## Do this
Will you print the material below without altering a single character?

## Information provided
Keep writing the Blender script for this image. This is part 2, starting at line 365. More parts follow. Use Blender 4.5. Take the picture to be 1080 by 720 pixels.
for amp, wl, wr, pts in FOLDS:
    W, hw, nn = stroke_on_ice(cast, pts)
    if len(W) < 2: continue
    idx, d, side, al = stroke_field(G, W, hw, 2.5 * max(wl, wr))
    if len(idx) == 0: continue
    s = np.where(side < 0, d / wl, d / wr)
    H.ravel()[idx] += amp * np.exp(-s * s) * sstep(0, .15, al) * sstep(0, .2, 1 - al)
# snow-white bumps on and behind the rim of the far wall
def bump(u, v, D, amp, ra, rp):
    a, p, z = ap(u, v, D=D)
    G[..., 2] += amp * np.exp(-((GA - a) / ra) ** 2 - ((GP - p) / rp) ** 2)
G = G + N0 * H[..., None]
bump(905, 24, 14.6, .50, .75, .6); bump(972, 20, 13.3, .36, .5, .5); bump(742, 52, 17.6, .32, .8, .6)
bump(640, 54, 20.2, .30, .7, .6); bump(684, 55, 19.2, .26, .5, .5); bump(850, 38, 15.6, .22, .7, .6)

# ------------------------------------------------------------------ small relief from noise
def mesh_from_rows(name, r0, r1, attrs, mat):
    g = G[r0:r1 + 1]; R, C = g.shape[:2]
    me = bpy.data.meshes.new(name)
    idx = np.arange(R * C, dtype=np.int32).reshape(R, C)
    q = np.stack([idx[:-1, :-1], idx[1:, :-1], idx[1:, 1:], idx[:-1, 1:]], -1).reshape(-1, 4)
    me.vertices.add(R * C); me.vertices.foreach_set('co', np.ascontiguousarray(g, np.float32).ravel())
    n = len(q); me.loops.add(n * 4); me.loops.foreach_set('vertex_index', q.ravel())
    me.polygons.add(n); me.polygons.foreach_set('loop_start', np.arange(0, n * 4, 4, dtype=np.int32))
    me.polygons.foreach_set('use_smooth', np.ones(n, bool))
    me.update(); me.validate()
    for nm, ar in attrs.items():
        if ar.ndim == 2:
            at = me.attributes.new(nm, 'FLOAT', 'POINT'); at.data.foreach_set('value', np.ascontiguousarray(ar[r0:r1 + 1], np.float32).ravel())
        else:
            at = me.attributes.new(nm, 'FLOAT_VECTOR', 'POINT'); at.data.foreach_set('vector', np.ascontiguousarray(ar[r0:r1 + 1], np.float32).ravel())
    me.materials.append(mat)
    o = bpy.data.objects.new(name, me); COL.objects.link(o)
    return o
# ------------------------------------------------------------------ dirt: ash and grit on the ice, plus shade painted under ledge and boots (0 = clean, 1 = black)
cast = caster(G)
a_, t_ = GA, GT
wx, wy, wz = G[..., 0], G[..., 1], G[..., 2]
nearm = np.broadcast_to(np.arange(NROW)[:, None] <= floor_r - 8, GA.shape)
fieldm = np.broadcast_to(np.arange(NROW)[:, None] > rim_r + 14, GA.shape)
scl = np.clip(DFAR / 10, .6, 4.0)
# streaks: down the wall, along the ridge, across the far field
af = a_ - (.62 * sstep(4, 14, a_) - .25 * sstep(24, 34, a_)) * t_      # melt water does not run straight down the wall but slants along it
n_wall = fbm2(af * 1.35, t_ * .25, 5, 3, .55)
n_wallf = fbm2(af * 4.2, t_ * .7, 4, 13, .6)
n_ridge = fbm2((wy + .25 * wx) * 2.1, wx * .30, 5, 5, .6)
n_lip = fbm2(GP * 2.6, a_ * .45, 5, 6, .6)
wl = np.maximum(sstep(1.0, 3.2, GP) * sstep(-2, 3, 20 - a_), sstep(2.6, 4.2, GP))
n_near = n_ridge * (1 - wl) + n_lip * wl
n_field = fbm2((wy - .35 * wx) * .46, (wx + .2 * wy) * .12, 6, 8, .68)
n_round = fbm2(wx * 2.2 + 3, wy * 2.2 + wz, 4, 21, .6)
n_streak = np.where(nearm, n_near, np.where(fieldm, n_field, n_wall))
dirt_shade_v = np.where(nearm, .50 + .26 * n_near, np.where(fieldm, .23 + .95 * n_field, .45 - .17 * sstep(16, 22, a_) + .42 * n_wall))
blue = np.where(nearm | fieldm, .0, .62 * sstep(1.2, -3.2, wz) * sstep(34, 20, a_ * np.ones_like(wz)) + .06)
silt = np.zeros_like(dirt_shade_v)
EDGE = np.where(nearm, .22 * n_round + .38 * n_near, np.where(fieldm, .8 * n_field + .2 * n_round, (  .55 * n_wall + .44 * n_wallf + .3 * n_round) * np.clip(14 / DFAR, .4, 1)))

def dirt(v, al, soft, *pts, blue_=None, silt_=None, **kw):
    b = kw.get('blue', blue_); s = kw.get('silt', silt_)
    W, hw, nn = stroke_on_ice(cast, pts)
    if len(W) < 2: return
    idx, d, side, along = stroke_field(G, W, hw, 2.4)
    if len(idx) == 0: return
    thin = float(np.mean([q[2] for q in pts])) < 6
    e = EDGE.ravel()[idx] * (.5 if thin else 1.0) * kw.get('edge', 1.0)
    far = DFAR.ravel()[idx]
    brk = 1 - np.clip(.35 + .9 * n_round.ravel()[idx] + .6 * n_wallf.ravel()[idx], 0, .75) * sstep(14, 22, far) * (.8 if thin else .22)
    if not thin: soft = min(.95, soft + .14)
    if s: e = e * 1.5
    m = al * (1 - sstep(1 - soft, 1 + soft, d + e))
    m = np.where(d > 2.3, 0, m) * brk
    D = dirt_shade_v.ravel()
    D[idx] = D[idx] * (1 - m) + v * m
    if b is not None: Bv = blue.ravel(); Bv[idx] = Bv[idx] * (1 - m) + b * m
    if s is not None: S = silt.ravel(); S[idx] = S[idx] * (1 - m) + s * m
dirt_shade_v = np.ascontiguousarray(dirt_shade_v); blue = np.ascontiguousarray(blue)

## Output
Keep writing the Blender script for this image. This is part 2, starting at line 365. More parts follow. Use Blender 4.5. Take the picture to be 1080 by 720 pixels.
for amp, wl, wr, pts in FOLDS:
    W, hw, nn = stroke_on_ice(cast, pts)
    if len(W) < 2: continue
    idx, d, side, al = stroke_field(G, W, hw, 2.5 * max(wl, wr))
    if len(idx) == 0: continue
    s = np.where(side < 0, d / wl, d / wr)
    H.ravel()[idx] += amp * np.exp(-s * s) * sstep(0, .15, al) * sstep(0, .2, 1 - al)
# snow-white bumps on and behind the rim of the far wall
def bump(u, v, D, amp, ra, rp):
    a, p, z = ap(u, v, D=D)
    G[..., 2] += amp * np.exp(-((GA - a) / ra) ** 2 - ((GP - p) / rp) ** 2)
G = G + N0 * H[..., None]
bump(905, 24, 14.6, .50, .75, .6); bump(972, 20, 13.3, .36, .5, .5); bump(742, 52, 17.6, .32, .8, .6)
bump(640, 54, 20.2, .30, .7, .6); bump(684, 55, 19.2, .26, .5, .5); bump(850, 38, 15.6, .22, .7, .6)

# ------------------------------------------------------------------ small relief from noise
def mesh_from_rows(name, r0, r1, attrs, mat):
    g = G[r0:r1 + 1]; R, C = g.shape[:2]
    me = bpy.data.meshes.new(name)
    idx = np.arange(R * C, dtype=np.int32).reshape(R, C)
    q = np.stack([idx[:-1, :-1], idx[1:, :-1], idx[1:, 1:], idx[:-1, 1:]], -1).reshape(-1, 4)
    me.vertices.add(R * C); me.vertices.foreach_set('co', np.ascontiguousarray(g, np.float32).ravel())
    n = len(q); me.loops.add(n * 4); me.loops.foreach_set('vertex_index', q.ravel())
    me.polygons.add(n); me.polygons.foreach_set('loop_start', np.arange(0, n * 4, 4, dtype=np.int32))
    me.polygons.foreach_set('use_smooth', np.ones(n, bool))
    me.update(); me.validate()
    for nm, ar in attrs.items():
        if ar.ndim == 2:
            at = me.attributes.new(nm, 'FLOAT', 'POINT'); at.data.foreach_set('value', np.ascontiguousarray(ar[r0:r1 + 1], np.float32).ravel())
        else:
            at = me.attributes.new(nm, 'FLOAT_VECTOR', 'POINT'); at.data.foreach_set('vector', np.ascontiguousarray(ar[r0:r1 + 1], np.float32).ravel())
    me.materials.append(mat)
    o = bpy.data.objects.new(name, me); COL.objects.link(o)
    return o
# ------------------------------------------------------------------ dirt: ash and grit on the ice, plus shade painted under ledge and boots (0 = clean, 1 = black)
cast = caster(G)
a_, t_ = GA, GT
wx, wy, wz = G[..., 0], G[..., 1], G[..., 2]
nearm = np.broadcast_to(np.arange(NROW)[:, None] <= floor_r - 8, GA.shape)
fieldm = np.broadcast_to(np.arange(NROW)[:, None] > rim_r + 14, GA.shape)
scl = np.clip(DFAR / 10, .6, 4.0)
# streaks: down the wall, along the ridge, across the far field
af = a_ - (.62 * sstep(4, 14, a_) - .25 * sstep(24, 34, a_)) * t_      # melt water does not run straight down the wall but slants along it
n_wall = fbm2(af * 1.35, t_ * .25, 5, 3, .55)
n_wallf = fbm2(af * 4.2, t_ * .7, 4, 13, .6)
n_ridge = fbm2((wy + .25 * wx) * 2.1, wx * .30, 5, 5, .6)
n_lip = fbm2(GP * 2.6, a_ * .45, 5, 6, .6)
wl = np.maximum(sstep(1.0, 3.2, GP) * sstep(-2, 3, 20 - a_), sstep(2.6, 4.2, GP))
n_near = n_ridge * (1 - wl) + n_lip * wl
n_field = fbm2((wy - .35 * wx) * .46, (wx + .2 * wy) * .12, 6, 8, .68)
n_round = fbm2(wx * 2.2 + 3, wy * 2.2 + wz, 4, 21, .6)
n_streak = np.where(nearm, n_near, np.where(fieldm, n_field, n_wall))
dirt_shade_v = np.where(nearm, .50 + .26 * n_near, np.where(fieldm, .23 + .95 * n_field, .45 - .17 * sstep(16, 22, a_) + .42 * n_wall))
blue = np.where(nearm | fieldm, .0, .62 * sstep(1.2, -3.2, wz) * sstep(34, 20, a_ * np.ones_like(wz)) + .06)
silt = np.zeros_like(dirt_shade_v)
EDGE = np.where(nearm, .22 * n_round + .38 * n_near, np.where(fieldm, .8 * n_field + .2 * n_round, (  .55 * n_wall + .44 * n_wallf + .3 * n_round) * np.clip(14 / DFAR, .4, 1)))

def dirt(v, al, soft, *pts, blue_=None, silt_=None, **kw):
    b = kw.get('blue', blue_); s = kw.get('silt', silt_)
    W, hw, nn = stroke_on_ice(cast, pts)
    if len(W) < 2: return
    idx, d, side, along = stroke_field(G, W, hw, 2.4)
    if len(idx) == 0: return
    thin = float(np.mean([q[2] for q in pts])) < 6
    e = EDGE.ravel()[idx] * (.5 if thin else 1.0) * kw.get('edge', 1.0)
    far = DFAR.ravel()[idx]
    brk = 1 - np.clip(.35 + .9 * n_round.ravel()[idx] + .6 * n_wallf.ravel()[idx], 0, .75) * sstep(14, 22, far) * (.8 if thin else .22)
    if not thin: soft = min(.95, soft + .14)
    if s: e = e * 1.5
    m = al * (1 - sstep(1 - soft, 1 + soft, d + e))
    m = np.where(d > 2.3, 0, m) * brk
    D = dirt_shade_v.ravel()
    D[idx] = D[idx] * (1 - m) + v * m
    if b is not None: Bv = blue.ravel(); Bv[idx] = Bv[idx] * (1 - m) + b * m
    if s is not None: S = silt.ravel(); S[idx] = S[idx] * (1 - m) + s * m
dirt_shade_v = np.ascontiguousarray(dirt_shade_v); blue = np.ascontiguousarray(blue)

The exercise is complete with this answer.